__SET PROBLEM__
In the material below, find each line holding the string "this" and copy it.

— START MATERIAL FOR THE TASK —

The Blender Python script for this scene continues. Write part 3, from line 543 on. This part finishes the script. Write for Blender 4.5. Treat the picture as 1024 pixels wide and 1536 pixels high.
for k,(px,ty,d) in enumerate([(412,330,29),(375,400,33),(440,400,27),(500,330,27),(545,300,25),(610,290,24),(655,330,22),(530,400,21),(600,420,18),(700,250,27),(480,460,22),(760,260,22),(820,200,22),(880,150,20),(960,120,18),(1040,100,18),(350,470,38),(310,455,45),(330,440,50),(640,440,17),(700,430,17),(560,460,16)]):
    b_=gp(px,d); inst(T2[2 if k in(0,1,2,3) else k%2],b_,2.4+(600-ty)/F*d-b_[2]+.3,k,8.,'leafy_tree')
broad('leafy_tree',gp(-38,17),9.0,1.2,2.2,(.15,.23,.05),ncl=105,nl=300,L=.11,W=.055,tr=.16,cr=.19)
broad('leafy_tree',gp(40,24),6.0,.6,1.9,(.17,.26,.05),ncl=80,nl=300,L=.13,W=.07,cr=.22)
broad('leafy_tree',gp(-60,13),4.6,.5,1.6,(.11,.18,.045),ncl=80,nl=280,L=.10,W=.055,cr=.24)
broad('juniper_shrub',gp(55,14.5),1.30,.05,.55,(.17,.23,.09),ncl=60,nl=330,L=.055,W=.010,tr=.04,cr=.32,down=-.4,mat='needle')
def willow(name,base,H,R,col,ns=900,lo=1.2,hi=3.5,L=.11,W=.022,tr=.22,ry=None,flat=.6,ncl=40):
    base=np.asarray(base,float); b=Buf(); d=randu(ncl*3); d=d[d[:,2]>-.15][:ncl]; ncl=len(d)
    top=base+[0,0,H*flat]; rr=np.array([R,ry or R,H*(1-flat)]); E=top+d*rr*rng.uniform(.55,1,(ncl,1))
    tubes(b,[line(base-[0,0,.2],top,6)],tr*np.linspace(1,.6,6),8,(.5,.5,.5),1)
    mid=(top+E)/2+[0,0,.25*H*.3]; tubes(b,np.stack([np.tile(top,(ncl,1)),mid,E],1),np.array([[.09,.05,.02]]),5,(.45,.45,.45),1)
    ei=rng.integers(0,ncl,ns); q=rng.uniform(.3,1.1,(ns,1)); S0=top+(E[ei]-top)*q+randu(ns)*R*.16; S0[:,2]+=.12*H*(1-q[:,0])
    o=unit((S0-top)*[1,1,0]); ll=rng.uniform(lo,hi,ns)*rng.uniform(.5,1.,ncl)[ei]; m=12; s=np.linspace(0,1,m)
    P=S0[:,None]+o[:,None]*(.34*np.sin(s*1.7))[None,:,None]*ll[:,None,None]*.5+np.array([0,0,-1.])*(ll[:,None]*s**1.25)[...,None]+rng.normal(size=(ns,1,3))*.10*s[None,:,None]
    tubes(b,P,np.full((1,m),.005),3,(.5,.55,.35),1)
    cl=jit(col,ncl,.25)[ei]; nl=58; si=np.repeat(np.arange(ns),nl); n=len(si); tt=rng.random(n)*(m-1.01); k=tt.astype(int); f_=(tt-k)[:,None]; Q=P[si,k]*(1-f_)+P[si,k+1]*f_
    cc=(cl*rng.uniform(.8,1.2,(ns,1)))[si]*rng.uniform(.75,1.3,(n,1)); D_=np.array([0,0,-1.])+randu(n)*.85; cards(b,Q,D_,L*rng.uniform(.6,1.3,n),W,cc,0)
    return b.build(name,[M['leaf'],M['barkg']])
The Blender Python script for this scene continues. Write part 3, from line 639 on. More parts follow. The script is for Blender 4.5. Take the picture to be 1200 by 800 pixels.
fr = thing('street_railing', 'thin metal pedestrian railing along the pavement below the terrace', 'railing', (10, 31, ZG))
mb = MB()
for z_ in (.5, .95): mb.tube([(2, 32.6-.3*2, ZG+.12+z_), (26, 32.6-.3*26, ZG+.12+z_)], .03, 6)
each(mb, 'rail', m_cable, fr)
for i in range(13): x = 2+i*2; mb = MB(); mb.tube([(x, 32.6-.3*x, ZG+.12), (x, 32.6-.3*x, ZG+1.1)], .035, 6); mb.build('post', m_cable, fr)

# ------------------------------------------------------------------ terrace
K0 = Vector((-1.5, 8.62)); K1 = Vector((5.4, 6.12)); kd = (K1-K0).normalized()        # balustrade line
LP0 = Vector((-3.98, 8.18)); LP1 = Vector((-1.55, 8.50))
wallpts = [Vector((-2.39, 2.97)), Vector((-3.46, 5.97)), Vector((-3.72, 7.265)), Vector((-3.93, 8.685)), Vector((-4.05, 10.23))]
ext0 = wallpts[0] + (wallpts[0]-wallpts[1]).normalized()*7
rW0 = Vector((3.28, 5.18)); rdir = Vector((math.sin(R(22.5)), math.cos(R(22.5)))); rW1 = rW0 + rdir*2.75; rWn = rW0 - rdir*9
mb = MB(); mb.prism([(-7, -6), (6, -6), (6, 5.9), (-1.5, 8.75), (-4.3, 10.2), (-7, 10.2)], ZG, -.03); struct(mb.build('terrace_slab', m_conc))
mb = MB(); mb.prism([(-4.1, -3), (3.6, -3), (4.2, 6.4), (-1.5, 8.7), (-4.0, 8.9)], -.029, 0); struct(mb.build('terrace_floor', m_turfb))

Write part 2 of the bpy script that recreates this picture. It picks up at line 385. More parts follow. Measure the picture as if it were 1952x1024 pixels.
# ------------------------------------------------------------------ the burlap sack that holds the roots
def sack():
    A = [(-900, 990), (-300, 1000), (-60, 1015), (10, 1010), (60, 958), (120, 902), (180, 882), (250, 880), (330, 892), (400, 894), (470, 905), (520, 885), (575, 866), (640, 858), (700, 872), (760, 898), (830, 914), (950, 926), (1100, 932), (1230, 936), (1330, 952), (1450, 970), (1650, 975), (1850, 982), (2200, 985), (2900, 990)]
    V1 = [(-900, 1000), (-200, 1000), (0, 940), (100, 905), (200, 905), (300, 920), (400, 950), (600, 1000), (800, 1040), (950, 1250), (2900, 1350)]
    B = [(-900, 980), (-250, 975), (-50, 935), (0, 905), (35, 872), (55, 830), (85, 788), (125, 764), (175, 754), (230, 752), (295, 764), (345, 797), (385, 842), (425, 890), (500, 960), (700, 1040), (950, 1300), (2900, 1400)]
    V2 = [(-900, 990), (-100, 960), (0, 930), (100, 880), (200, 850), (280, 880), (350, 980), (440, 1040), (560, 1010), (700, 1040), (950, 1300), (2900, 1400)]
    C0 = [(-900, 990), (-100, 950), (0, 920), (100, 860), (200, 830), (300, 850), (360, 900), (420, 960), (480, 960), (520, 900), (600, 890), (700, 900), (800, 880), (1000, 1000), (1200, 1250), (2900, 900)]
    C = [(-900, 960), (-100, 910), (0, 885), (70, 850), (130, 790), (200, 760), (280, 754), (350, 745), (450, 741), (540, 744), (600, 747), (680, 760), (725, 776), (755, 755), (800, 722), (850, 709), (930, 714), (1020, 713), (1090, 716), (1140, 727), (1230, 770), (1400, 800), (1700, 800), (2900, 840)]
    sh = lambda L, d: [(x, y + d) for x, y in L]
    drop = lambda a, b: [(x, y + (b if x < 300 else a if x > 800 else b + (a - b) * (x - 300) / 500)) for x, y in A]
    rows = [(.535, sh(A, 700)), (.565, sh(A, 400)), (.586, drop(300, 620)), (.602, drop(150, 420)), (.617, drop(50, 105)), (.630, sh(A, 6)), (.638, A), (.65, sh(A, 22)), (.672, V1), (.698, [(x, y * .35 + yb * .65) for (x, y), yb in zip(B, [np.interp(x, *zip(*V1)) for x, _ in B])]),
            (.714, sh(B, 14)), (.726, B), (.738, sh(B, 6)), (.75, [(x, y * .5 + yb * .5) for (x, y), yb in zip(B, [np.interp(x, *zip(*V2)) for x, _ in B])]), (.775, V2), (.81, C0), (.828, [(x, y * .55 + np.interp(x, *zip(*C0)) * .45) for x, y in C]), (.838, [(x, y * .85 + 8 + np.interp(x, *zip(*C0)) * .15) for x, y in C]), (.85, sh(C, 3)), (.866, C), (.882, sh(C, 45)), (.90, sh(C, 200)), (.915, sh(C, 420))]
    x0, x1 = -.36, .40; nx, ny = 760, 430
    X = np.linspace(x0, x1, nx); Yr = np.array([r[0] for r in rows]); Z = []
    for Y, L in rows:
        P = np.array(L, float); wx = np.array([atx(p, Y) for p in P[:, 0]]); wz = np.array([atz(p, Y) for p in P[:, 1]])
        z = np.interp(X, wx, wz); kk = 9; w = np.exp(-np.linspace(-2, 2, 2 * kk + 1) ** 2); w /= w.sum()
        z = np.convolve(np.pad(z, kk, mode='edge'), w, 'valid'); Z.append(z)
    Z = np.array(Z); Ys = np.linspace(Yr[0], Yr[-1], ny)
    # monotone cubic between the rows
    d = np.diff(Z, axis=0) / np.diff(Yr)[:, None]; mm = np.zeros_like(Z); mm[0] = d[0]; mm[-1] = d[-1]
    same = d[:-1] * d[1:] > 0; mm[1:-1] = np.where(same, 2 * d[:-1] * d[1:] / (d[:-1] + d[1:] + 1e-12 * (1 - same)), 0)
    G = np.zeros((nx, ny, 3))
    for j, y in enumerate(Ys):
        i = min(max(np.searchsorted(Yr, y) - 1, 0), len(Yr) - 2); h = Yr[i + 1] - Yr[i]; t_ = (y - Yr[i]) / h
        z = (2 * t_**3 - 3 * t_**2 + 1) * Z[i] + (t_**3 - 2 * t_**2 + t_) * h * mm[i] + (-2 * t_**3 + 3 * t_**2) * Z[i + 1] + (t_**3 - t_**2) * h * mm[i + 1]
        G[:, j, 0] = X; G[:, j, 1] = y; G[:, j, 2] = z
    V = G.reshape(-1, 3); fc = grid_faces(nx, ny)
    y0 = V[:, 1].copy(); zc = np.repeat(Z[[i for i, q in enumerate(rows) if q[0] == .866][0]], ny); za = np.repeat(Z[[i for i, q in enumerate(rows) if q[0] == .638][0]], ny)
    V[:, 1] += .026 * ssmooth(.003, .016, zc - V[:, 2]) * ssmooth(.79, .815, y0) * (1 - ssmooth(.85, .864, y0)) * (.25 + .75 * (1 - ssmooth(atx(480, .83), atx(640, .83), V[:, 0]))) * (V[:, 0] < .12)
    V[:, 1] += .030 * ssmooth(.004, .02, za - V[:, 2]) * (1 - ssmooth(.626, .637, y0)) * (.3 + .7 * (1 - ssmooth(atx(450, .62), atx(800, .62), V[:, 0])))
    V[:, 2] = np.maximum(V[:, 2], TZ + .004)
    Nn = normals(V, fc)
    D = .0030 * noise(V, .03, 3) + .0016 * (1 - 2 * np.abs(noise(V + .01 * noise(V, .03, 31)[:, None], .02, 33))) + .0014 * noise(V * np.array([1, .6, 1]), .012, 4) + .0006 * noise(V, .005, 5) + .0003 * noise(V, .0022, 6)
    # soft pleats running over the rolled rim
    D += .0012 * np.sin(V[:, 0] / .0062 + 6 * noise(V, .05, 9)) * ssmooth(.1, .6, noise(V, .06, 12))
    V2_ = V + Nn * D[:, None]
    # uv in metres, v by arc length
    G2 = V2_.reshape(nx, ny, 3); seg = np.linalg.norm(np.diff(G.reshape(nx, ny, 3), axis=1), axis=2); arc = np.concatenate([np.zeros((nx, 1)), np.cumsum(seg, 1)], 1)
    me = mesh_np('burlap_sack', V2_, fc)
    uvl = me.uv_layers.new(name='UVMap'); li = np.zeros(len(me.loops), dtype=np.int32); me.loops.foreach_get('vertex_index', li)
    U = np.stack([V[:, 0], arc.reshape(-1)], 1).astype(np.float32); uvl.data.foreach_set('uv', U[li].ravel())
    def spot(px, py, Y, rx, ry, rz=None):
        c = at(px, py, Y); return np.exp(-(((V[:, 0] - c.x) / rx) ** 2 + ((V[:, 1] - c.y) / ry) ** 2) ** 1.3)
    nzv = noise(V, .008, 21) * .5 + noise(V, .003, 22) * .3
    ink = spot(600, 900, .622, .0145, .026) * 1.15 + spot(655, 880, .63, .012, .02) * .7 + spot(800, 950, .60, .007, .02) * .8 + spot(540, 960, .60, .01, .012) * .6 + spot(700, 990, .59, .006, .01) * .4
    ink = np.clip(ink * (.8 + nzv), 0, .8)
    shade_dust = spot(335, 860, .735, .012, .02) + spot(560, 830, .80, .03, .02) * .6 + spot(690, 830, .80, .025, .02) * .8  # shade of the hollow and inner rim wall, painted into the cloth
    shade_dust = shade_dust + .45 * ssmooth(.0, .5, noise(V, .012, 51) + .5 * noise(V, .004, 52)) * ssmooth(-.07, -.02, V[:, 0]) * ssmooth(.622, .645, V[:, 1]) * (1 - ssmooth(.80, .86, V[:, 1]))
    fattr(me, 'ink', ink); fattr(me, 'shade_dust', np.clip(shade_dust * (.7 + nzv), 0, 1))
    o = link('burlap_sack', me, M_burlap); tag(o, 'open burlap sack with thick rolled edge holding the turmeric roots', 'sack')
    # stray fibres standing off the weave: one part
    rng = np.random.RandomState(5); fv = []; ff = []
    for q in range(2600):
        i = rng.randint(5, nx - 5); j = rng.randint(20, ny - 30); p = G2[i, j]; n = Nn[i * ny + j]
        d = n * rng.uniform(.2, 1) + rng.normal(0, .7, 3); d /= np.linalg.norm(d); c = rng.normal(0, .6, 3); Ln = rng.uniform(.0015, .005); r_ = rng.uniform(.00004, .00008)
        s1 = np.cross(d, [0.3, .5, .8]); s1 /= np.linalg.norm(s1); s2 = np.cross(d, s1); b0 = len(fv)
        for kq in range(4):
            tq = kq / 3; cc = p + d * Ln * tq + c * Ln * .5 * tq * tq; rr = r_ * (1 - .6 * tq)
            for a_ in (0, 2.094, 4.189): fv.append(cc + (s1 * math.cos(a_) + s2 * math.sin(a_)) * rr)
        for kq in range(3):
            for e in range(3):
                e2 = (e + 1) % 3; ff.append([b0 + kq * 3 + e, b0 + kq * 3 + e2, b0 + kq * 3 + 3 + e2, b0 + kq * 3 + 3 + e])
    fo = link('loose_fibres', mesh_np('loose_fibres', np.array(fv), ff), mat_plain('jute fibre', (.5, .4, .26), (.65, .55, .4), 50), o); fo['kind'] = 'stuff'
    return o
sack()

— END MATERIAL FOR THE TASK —

__FULL SOLUTION__
The Blender Python script for this scene continues. Write part 3, from line 543 on. This part finishes the script. Write for Blender 4.5. Treat the picture as 1024 pixels wide and 1536 pixels high.
The Blender Python script for this scene continues. Write part 3, from line 639 on. More parts follow. The script is for Blender 4.5. Take the picture to be 1200 by 800 pixels.
Write part 2 of the bpy script that recreates this picture. It picks up at line 385. More parts follow. Measure the picture as if it were 1952x1024 pixels.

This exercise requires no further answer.